All those elements were present in tonight’s finale, but unfortunately, they were slightly muffled by the pageantry of the arena. That it’s hollow violence for the bloodthirsty masses is fine; that’s the point for them. But it shouldn’t be, and usually isn’t, the point for the audience at home. The show excels in showing violence, but usually excels even more in kicking the audience in the emotional gut. “Reckoning” did the latter so well that it was slightly, but only slightly, disappointing to see “The Bitter End” not quite achieve those heights. But there will be plenty of time for that when the show returns 12 months hence.
Stray observations:
- Did we know Naevia was still a virgin when she gave herself to Crixus? In either case, good to see that Lucretia didn’t go completely cold in the wake of Titus’ murder.
- The House of Batiatus honoring Titus by fighting before his ignited funeral pyre? Badass. Just glad we didn’t see his holograph standing next to Yoda while it went on.
- In addition to setting up the above storylines for season two, tonight also positioned Vettius to return then, given Solonius’ death last year.

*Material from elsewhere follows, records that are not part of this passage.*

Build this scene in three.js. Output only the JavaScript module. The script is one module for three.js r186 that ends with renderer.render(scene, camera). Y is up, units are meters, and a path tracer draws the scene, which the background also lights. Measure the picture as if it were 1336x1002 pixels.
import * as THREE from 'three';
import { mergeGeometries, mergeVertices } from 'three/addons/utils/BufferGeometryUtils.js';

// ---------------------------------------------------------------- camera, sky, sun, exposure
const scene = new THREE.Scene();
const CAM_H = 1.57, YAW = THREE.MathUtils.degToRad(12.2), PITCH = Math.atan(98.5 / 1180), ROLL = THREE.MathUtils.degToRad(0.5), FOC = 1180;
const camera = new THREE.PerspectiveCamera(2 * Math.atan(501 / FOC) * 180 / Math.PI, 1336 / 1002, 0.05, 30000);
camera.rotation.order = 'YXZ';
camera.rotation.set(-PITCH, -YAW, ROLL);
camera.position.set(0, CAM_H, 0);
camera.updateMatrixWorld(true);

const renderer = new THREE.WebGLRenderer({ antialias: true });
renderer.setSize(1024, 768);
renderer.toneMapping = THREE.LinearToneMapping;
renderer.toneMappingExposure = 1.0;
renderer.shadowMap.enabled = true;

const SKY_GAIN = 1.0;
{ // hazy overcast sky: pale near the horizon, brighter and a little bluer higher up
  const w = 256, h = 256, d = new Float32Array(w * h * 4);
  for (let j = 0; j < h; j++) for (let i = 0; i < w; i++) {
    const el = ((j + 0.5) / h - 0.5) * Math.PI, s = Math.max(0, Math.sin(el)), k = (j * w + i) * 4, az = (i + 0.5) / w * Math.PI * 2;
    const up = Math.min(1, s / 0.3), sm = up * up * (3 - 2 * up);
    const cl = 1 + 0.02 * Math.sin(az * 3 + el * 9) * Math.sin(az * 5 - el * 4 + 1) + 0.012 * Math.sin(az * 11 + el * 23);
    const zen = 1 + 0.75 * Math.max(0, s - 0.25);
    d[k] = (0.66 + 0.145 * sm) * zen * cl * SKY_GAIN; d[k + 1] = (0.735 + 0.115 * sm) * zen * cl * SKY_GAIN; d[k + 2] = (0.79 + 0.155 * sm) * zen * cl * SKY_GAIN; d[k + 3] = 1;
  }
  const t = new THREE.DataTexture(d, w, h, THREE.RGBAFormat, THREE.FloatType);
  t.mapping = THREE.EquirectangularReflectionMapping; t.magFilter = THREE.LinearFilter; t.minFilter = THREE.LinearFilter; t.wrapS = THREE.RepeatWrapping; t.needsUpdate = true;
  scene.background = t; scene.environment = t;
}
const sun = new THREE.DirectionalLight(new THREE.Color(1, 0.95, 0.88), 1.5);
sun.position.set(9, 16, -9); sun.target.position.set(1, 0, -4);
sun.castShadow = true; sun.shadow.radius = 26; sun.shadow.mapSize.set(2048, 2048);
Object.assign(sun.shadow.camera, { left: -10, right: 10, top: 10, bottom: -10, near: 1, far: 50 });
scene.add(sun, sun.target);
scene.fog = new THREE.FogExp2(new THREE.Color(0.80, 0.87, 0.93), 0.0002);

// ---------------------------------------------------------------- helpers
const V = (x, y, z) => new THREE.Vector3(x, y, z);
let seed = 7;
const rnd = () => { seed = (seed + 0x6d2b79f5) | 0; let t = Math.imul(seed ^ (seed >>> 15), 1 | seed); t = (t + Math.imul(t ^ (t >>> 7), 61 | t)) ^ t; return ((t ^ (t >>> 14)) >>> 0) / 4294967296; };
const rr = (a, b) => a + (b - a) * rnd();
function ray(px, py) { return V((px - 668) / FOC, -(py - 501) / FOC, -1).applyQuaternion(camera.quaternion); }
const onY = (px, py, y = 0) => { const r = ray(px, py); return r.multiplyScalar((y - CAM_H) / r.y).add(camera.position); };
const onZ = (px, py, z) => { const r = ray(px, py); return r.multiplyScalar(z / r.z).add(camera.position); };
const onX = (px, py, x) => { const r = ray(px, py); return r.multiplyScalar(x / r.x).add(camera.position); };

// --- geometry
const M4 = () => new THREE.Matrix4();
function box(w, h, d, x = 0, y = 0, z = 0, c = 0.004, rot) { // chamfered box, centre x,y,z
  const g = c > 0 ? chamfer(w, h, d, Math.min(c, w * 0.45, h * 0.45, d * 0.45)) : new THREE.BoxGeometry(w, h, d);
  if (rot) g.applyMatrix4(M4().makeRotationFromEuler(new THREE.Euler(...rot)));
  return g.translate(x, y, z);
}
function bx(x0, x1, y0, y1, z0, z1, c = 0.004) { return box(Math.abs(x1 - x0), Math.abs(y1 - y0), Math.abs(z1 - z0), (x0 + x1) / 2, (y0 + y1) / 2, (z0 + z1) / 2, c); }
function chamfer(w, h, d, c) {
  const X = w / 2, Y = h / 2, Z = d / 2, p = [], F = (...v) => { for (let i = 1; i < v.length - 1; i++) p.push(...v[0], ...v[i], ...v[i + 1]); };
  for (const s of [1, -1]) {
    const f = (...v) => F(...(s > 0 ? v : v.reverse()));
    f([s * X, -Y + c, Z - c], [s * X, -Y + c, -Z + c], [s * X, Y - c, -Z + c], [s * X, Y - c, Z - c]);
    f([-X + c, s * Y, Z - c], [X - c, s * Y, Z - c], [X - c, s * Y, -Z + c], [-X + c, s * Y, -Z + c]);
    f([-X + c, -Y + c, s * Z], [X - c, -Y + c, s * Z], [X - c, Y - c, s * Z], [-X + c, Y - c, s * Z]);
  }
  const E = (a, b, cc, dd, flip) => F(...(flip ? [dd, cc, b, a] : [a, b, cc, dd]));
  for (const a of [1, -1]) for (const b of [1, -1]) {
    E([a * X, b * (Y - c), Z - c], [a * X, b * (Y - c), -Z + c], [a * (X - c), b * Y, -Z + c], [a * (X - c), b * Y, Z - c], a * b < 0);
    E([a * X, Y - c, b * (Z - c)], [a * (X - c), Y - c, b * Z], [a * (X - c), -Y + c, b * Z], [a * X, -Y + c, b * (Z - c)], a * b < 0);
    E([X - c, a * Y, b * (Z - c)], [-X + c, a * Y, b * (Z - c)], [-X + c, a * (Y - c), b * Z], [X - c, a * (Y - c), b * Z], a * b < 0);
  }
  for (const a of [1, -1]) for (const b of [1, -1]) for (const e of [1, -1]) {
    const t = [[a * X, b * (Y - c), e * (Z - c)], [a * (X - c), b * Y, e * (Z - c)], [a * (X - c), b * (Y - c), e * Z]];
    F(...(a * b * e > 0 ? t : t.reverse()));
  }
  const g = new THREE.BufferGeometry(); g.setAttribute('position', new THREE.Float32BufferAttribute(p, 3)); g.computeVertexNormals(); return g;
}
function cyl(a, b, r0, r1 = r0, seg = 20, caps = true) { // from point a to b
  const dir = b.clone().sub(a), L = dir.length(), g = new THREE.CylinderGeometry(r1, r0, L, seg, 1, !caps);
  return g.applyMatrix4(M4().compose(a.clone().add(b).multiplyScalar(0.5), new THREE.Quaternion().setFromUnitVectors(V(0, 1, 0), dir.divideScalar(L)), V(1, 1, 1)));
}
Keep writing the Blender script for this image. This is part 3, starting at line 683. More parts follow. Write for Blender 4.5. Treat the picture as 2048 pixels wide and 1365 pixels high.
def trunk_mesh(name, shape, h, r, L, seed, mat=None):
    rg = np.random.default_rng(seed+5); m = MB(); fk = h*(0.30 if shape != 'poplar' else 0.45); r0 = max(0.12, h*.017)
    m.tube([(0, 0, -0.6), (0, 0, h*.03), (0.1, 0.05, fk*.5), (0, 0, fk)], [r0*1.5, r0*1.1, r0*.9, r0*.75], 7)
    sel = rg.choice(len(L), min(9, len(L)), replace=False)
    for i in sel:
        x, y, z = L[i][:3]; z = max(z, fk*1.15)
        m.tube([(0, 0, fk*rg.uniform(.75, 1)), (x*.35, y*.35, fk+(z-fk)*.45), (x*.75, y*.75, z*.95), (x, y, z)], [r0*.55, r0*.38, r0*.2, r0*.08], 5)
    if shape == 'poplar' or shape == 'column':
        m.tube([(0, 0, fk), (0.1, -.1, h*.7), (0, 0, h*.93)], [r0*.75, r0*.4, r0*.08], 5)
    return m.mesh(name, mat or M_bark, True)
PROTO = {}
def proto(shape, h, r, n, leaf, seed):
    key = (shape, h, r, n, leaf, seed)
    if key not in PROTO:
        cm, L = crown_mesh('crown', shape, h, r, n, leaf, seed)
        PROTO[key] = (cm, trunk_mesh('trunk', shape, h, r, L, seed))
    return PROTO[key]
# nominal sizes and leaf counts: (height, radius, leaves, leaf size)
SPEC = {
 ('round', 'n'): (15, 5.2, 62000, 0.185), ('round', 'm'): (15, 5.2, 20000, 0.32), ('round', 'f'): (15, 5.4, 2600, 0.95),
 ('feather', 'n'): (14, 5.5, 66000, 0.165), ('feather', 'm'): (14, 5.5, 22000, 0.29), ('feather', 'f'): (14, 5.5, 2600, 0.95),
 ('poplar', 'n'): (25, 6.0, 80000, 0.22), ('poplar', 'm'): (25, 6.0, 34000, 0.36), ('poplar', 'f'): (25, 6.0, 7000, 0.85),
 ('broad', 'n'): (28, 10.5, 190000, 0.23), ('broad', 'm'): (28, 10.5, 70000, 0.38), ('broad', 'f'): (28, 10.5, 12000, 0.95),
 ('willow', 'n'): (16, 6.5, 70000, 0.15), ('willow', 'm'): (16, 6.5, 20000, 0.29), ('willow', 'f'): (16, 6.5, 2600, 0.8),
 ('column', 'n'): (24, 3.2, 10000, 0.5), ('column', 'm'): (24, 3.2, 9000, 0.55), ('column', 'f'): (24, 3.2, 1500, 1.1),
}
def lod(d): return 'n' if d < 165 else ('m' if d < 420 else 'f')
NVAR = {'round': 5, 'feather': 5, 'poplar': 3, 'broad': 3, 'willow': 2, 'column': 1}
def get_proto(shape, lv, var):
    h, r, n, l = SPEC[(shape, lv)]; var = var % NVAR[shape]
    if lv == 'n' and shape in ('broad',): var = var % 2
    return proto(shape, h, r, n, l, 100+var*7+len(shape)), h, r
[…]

- In terms of sadly ironic foreshadowing, Barca insisting that he’ll join Gannicus in freedom made me a bit sad.
- “Turn desire to piss and shit, and see yourself well satisfied!” Quintus, quoting Craigslist classifieds again.
- “I did not seek pleasure. I needed only your cock.” Soon enough, Lucretia. Soon enough.
- For all those that couldn’t get over Gannicus’ likeness to WWE’s Shawn Michaels, that mid-arena missile dropkick probably didn’t help.
- As cheesy as that kick was, the retiarius’ flaming net was freakin’ awesome.
- I give the interwebs three days before that primus is on YouTube, scored to Johnny Cash’s “Ring of Fire.”